You may have driven past massive windmills and seen them lined up across the horizon. Well, get ready for a lot more because wind is the fastest growing renewable energy source we have. Wind only costs between two and six cents per kilowatt-hour and creates tens of thousands of jobs. This is one of the cleanest sources of energy there has ever been, as one wind turbine can displace 1,800 tons of CO2 emissions per year compared to other energy sources.


Solar energy is also growing. It draws energy from the sun and converts it to electricity, meaning it is extremely clean and produces no emissions. Solar power is not only going to be sustainable, but also beneficial for job creation as 242,000 Americans are now working in solar energy jobs. The future outlook is promising too. Twenty-four states and Puerto Rico have implemented clean energy policies.


Geothermal energy is a unique way of creating power, as heat from inside the earth is used to create steam, and that steam is used to generate electricity. Generating energy this way can offset 22 million metric tons of CO2 emissions compared to coal-powered plants. Underground temperatures are relatively constant which makes this a reliable way to generate energy.
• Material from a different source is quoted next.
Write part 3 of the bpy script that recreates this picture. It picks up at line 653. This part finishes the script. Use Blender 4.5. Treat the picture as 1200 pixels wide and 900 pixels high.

A cleaner world is on the way, but that cannot happen until everyone is on board. Over the years we have learned how to generate energy in new and efficient ways, and we must continue to progress. Currently, 83% of U.S. households use fossil fuels to produce electricity and that doesn’t add up to a sustainable future. We already see that some states require the use of renewable energy methods and your state may be next. The time to put renewable energy like wind, solar, and geothermal into homes is now, before it’s too late.